History of England. Prehistory & Antiquity
History of England. Prehistory & Antiquity
History of England. Prehistory & Antiquity
PART 1
Prehistory & Antiquity
England was settled by humans for at least 500,000 years. The first modern humans (homo sapiens) arrived
during the Ice Age (about 35,000 to 10,000 years ago), when the sea levels were lower and Britain was
connected to the European mainland. It is these people who built the ancient megalithic monuments
of Stonehenge and Avebury.
Between 1,500 and 500 BCE, Celtic tribes migrated from Central Europe and France to Britain and mixed
with the indigenous inhabitants, creating a new culture slightly distinct from the Continental Celtic one. This
was the Bronze Age.
The Romans tried a first time to invade Britannia (the Latin name of the island) in 55 BCE under Julius
Caesar, but weren't successful until 43 CE, during the reign of Emperor Claudius. In 122 CE, Emperor
Hadrian built a wall in the north of Britannia to keep the barbarian Pics at bay.
The Romans controlled most of present-day England and Wales, and founded a large number of cities that still
exist
today. London, York, St
Albans, Bath, Exeter, Lincoln, Leicester, Worcester, Gloucester, Chichester, Winchester, Colchester, Manches
ter, Chester, Lancaster, were all Roman towns, as in fact were all the cities with names now ending in -chester,
-cester or -caster, which derive from Latin castrum ("fortification").
The Anglo-Saxons
The Romans progressively abandoned Britannia in the 5th century as their Empire was falling apart and
legions were needed to protect Rome.
With the Romans gone, the Celtic tribes started fighting with each others again, and one of the local chieftain
had the not so brilliant idea to request help from the some Germanic tribes from the North of present-day
Germany and South of Denmark. These were the Angles, Saxons and Jutes, who arrived in the 5th and 6th
centuries.
However, things did not happen as the Celts had expected.
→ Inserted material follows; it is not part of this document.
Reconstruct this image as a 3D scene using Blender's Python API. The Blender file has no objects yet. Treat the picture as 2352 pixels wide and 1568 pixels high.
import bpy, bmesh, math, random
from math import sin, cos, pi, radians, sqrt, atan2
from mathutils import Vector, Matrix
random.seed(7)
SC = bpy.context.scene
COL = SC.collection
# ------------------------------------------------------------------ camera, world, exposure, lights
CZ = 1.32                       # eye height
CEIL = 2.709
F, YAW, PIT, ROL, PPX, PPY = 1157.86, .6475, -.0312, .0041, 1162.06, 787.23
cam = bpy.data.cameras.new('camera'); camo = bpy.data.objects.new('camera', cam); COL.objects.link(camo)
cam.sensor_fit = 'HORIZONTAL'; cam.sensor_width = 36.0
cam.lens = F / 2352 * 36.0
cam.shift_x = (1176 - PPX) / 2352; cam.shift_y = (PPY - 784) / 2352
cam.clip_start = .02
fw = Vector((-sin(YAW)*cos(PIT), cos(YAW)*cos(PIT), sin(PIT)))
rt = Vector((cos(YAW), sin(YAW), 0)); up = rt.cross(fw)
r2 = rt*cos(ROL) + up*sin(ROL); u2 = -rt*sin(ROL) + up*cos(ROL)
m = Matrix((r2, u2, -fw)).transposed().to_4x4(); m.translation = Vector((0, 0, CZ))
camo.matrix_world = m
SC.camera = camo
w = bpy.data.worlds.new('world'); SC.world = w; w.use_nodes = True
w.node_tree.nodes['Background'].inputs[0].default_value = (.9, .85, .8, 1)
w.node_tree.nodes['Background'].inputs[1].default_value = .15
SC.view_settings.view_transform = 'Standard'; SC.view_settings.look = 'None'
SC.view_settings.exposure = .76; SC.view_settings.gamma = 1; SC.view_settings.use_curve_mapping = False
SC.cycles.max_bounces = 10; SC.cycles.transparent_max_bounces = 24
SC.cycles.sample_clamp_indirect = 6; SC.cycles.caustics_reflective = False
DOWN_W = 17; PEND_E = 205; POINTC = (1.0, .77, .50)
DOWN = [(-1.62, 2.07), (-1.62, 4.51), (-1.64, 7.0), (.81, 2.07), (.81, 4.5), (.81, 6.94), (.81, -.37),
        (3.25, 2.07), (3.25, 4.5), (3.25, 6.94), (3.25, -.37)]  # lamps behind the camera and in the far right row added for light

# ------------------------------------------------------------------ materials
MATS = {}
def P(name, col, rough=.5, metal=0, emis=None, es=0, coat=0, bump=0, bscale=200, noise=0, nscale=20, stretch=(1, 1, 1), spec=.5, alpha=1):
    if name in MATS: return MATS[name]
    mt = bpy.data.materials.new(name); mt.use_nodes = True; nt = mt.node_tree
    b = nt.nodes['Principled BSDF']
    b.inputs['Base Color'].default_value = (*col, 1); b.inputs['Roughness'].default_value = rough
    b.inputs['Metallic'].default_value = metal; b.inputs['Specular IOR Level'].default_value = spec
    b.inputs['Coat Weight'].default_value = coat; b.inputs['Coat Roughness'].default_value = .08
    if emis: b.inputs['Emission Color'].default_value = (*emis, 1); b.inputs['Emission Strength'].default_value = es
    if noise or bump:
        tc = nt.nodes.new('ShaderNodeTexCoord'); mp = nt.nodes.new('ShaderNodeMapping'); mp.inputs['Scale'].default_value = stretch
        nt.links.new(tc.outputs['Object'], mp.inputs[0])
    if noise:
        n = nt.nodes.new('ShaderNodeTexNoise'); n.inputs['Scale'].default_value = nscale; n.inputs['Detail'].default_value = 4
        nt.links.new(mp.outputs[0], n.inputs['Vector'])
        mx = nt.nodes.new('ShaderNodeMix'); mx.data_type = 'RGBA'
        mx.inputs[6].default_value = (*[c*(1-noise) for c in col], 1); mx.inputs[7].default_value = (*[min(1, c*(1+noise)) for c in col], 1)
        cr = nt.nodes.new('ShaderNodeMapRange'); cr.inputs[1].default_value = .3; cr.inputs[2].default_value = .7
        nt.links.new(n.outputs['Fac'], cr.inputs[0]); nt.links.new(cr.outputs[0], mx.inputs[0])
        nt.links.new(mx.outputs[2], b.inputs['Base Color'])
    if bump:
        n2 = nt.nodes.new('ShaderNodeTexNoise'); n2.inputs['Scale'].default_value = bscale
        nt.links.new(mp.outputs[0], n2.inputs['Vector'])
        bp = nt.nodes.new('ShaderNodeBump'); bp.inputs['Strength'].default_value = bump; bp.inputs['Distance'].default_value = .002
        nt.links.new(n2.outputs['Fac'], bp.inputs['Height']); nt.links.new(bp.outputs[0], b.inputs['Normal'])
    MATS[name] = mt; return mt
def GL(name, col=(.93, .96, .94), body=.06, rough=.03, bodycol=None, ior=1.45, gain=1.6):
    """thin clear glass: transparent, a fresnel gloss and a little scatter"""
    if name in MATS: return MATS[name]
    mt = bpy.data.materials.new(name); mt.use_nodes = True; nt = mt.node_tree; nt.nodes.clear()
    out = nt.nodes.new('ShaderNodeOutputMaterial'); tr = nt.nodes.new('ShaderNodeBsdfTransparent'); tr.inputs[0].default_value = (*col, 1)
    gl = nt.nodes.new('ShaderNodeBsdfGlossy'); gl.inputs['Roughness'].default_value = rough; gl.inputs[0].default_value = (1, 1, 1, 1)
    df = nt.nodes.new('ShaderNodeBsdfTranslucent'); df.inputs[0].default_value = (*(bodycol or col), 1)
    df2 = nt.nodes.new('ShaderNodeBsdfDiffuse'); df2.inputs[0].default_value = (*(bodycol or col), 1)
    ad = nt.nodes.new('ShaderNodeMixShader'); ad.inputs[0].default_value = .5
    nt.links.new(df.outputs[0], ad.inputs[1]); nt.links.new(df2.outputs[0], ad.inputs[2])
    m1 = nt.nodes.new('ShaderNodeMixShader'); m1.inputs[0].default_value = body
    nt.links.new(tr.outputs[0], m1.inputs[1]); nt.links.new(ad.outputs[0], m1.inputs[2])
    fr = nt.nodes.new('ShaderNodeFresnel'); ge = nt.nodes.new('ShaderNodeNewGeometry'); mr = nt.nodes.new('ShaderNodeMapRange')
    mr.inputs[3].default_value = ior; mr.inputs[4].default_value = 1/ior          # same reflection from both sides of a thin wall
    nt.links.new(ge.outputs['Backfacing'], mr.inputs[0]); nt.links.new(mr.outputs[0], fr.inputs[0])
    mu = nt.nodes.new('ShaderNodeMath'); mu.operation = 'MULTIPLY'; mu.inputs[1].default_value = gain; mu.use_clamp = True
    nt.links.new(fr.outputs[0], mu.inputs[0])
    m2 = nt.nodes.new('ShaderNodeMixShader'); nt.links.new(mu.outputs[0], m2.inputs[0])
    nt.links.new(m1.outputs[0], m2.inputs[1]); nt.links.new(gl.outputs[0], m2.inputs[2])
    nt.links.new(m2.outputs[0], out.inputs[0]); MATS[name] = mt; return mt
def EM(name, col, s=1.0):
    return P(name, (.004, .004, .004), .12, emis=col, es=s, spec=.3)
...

The Germanic tribes did not go back home after the
fight, and on the contrary felt strong enough to seize the whole of the country for themselves, which they did,
pushing back all the Celtic tribes to Wales and Cornwall, and founding their respective kingdoms of Kent (the
Jutes), Essex, Sussex and Wessex (the Saxons), and further north East Anglia, Mercia and Northumbria (the
Angles). These 7 kingdoms, which rules over all England from about 500 to 850 AD, were later known as the
Anglo-Saxon heptarchy.
The Vikings
From the second half of the 9th century, the Norse from Scandinavia started invading Europe, the Swedes
taking up Eastern Europe, Russia (which they founded as a country) and the Byzantine Empire, the
Norwegians raiding Scotland and Ireland, discovering and settling in the Faroe Islands, Iceland and Greenland
(and were in fact the first Europeans to set foot in America in 1000 AD), while the Danes wrought havoc
throughout Western Europe, as far as North Africa.
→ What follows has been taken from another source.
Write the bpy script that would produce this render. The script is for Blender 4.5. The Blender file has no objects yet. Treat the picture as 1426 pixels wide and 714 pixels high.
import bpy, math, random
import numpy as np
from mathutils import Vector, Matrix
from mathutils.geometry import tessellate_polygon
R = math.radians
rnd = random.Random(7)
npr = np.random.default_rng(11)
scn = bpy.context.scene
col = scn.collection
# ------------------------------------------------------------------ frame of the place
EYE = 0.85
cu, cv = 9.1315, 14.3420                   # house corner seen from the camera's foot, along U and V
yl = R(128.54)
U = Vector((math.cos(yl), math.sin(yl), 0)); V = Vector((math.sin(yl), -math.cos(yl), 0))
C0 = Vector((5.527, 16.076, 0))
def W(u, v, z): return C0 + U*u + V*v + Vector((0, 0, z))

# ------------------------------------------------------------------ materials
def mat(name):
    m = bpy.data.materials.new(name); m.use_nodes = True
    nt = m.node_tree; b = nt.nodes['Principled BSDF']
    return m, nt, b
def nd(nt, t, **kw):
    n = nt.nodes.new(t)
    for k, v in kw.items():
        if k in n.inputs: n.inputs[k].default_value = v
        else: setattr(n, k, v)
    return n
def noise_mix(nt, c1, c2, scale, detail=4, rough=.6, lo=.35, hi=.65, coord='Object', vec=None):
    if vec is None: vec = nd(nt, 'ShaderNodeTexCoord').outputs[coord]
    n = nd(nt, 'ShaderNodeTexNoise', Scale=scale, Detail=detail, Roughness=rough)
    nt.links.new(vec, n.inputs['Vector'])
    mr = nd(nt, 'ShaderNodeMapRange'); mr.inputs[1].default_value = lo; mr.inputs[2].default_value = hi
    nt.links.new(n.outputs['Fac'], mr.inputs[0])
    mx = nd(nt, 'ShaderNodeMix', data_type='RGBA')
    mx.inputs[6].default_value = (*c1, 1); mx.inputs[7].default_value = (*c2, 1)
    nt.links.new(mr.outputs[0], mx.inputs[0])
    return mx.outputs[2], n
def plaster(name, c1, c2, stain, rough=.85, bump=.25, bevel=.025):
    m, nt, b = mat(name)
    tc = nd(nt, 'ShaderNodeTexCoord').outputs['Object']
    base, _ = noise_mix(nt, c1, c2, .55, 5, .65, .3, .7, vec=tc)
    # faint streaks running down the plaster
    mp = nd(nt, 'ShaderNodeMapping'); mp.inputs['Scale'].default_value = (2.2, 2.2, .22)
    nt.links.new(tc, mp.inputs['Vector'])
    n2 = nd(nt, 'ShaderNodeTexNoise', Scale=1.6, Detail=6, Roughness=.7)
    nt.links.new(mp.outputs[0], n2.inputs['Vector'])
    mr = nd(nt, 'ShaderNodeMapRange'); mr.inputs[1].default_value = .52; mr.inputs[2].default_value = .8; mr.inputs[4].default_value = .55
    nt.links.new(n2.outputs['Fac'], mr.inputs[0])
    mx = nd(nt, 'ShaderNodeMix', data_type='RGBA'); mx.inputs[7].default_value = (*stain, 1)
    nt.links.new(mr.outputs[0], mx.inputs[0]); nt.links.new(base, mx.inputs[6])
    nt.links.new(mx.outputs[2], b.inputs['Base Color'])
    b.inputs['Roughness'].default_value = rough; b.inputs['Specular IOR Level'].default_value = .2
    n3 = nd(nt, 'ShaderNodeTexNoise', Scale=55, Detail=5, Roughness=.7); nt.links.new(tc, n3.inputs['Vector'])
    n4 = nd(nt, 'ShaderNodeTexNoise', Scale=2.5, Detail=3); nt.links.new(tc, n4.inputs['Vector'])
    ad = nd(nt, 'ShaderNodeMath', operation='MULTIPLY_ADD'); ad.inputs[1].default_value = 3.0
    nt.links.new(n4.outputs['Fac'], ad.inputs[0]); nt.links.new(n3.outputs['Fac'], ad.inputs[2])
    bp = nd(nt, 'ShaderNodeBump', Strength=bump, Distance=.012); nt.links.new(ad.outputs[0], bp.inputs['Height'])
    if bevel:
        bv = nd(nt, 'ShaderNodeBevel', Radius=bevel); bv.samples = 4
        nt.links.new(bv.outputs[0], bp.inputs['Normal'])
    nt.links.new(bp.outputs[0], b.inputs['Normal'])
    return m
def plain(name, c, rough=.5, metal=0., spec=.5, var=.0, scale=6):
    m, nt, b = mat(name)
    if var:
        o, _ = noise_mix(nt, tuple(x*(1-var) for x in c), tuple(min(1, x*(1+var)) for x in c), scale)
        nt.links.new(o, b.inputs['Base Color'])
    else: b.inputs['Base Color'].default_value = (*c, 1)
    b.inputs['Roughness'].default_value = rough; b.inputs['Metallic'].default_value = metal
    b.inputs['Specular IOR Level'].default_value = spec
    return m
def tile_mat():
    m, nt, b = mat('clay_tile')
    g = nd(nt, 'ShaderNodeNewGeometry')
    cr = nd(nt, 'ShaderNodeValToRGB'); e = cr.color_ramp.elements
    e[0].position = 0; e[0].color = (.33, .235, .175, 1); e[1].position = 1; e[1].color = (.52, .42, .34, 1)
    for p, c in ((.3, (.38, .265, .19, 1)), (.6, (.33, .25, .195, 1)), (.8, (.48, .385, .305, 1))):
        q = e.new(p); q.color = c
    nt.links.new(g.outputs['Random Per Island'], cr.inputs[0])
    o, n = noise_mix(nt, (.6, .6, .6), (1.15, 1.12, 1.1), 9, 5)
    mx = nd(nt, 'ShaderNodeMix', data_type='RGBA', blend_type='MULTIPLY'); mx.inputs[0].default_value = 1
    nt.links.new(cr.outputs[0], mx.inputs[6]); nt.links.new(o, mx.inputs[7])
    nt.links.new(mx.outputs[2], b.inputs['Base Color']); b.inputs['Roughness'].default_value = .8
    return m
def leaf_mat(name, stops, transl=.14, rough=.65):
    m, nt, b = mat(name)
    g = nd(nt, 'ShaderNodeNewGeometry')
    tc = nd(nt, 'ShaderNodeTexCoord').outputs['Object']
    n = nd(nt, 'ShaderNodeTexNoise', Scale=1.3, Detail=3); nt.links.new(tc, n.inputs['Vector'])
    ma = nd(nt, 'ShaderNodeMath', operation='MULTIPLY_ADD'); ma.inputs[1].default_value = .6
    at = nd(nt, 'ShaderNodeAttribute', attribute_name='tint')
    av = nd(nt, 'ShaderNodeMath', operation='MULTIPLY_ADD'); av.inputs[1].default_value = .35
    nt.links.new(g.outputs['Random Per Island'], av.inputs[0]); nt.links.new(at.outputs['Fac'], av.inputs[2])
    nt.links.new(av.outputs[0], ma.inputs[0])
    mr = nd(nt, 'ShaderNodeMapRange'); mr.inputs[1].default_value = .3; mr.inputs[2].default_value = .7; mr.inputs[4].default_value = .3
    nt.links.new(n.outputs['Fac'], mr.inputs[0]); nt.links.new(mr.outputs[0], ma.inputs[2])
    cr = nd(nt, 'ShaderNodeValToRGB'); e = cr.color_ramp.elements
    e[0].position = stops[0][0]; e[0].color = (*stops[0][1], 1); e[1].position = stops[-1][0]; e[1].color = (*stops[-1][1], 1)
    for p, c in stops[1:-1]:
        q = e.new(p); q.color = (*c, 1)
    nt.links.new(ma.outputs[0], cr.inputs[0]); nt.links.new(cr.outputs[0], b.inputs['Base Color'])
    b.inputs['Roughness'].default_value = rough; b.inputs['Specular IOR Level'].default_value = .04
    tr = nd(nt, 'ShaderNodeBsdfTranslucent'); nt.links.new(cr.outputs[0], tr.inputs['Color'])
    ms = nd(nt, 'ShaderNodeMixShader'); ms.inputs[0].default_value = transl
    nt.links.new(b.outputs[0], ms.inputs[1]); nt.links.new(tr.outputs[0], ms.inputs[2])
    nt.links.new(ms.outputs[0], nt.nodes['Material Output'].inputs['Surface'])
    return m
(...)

The Danes invaded the North-East of England, from Northumerland to East Anglia, and founded a new
kingdom known as the Danelaw. Another group of Danes managed to take Paris, and obtain a grant of land
from the King of France in 911. This area became the Duchy of Normandy, and its inhabitants were the
Normans (from 'North Men' or 'Norsemen', another term for 'Viking').
The Normans
After having settled in their newly acquired land, the Normans, adopted the French feudal system and French
as official language.
During that time, the Kings of Wessex had resisted and eventually vanquished the Danes in England in the
10th century. But the powerful Canute the Great (995-1035), king of the newly unified Denmark and Norway
and overlord of Schleswig and Pomerania, led two other invasions on England in 1013 and 1015, and became
king of England in 1016, after crushing the Anglo-Saxon king, Edmund II.
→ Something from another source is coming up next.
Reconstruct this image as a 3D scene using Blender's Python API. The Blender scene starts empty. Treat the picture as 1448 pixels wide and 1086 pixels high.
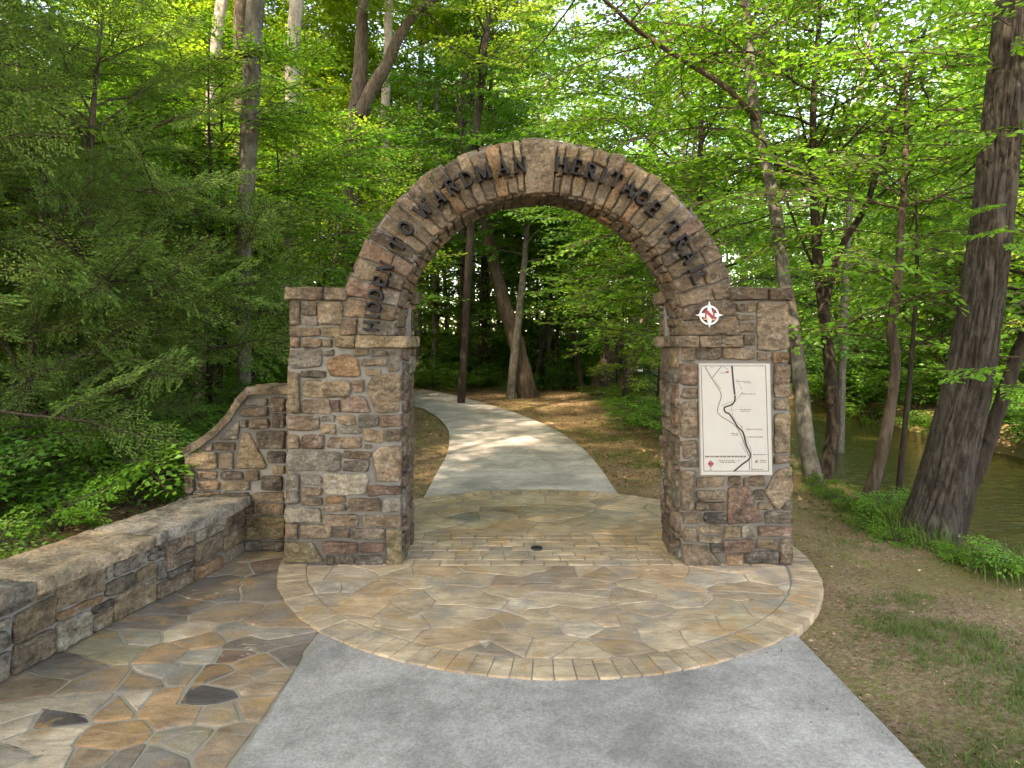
import bpy, math, random
import numpy as np
from mathutils import Vector, noise as mnoise

SEED = 11
random.seed(SEED)
rng = np.random.default_rng(SEED)
scn = bpy.context.scene
COL = scn.collection
R = math.radians

# ------------------------------------------------------------------ camera model
EYE, FOC, PITCH = 1.75, 917.0, R(3.0)
PPX, HORIZON = 720.0, 480.0
PPY = HORIZON - FOC * math.tan(PITCH)

def ray(px, py):
    cx, cy = px - PPX, PPY - py
    return (cx, FOC * math.cos(PITCH) - cy * math.sin(PITCH), FOC * math.sin(PITCH) + cy * math.cos(PITCH))

def at(px, py, d):
    r = ray(px, py); k = d / r[1]
    return Vector((r[0] * k, d, EYE + r[2] * k))

def ground(px, py, z=0.0):
    r = ray(px, py); k = (z - EYE) / r[2]
    return Vector((r[0] * k, r[1] * k, z))

def smooth(a, b, x):
    t = np.clip((x - a) / (b - a), 0, 1)
    return t * t * (3 - 2 * t)

def lin(c):
    return tuple(((v / 255) / 12.92 if v <= 10 else ((v / 255 + 0.055) / 1.055) ** 2.4) for v in c)

# ------------------------------------------------------------------ mesh building
class MB:
    def __init__(s):
        s.V = []; s.C = []; s.L = []; s.T = []; s.M = []; s.n = 0
    def add(s, v, faces, col=(1, 1, 1), mat=0):
        v = np.asarray(v, float).reshape(-1, 3)
        s.V.append(v)
        c = np.asarray(col, float)
        if c.ndim == 1: c = np.tile(c[:3], (len(v), 1))
        s.C.append(c[:, :3])
        if isinstance(faces, np.ndarray):
            s.L.append((faces + s.n).ravel()); s.T.append(np.full(len(faces), faces.shape[1]))
            s.M.append(np.full(len(faces), mat))
        else:
            for f in faces:
                s.L.append(np.asarray(f) + s.n)
            s.T.append(np.array([len(f) for f in faces])); s.M.append(np.full(len(faces), mat))
        s.n += len(v)
    def build(s, name, mats, parent=None, smooth_=True):
        me = bpy.data.meshes.new(name)
        V = np.concatenate(s.V); L = np.concatenate(s.L).astype(np.int32)
        T = np.concatenate(s.T).astype(np.int32); M = np.concatenate(s.M).astype(np.int32)
        me.vertices.add(len(V)); me.vertices.foreach_set('co', V.ravel().astype(np.float32))
        me.loops.add(len(L)); me.loops.foreach_set('vertex_index', L)
        me.polygons.add(len(T))
        st = np.concatenate([[0], np.cumsum(T)[:-1]]).astype(np.int32)
        me.polygons.foreach_set('loop_start', st)
        me.polygons.foreach_set('material_index', M)
        me.polygons.foreach_set('use_smooth', np.full(len(T), smooth_, bool))
        at_ = me.attributes.new('Col', 'FLOAT_COLOR', 'POINT')
        C = np.concatenate([np.concatenate(s.C), np.ones((len(V), 1))], 1)
        at_.data.foreach_set('color', C.ravel().astype(np.float32))
        me.update(calc_edges=True); me.validate()
        for m in (mats if isinstance(mats, (list, tuple)) else [mats]): me.materials.append(m)
        o = bpy.data.objects.new(name, me); COL.objects.link(o)
        if parent is not None: o.parent = parent
        return o

def tag(o, label=None, cat=None, group=None, kind=None):
    if label: o['label'] = label
    if cat: o['category'] = cat
    if group: o['group'] = group
    if kind: o['kind'] = kind
    return o

def empty(name, loc=(0, 0, 0), label=None, cat=None, group=None):
    o = bpy.data.objects.new(name, None); o.empty_display_size = .2
    o.location = loc; COL.objects.link(o)
    return tag(o, label, cat, group)

def dup(root, loc, rz=0, sc=1.0, label=None, group=None):
    c = root.copy(); COL.objects.link(c)
    c.location = loc; c.rotation_euler = (0, 0, rz)
    c.scale = (sc, sc, sc) if not isinstance(sc, tuple) else sc
    for ch in root.children:
        k = ch.copy(); COL.objects.link(k); k.parent = c
        for g in ch.children:
            q = g.copy(); COL.objects.link(q); q.parent = k
    if label: c['label'] = label
    if group: c['group'] = group
    return c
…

Edward the Confessor (1004-1066) succeeded to Canute's two sons. He nominated William, Duke of
Normandy, as his successor, but upon his death, Harold Godwinson, the powerful Earl of Wessex, crowned
himself king. William refused to acknowledge Harold as King and invaded England with 12,000 soldiers in
1066. King Harold was killed at the battle of Hastings (by an arrow in the eye, as the legend as it), and
William the Conqueror become William I of England. His descendants have sat on the throne of England to
this day.
William I (1027-1087) ordered a nationwide survey of land property known as the Domesday Book, and
redistributed land among his vassals. Many of the country's medieval castles were built under William's reign
(eg. Dover, Arundel, Windsor, Warwick, Kenilworth, Lincoln...).
The Norman rulers kept their possessions in France, and even extended them to most of Western France
(Brittany, Aquitaine...). French became the official language of England, and remained it until 1362, a bit after
the beginning of the Hundred Years' War with France. English nevertheless remained the language of the
populace, and the fusion of English (a mixture of Anglo-Saxon and Norse languages) with French and Latin
(used by the clergy) slowly evolved into modern English.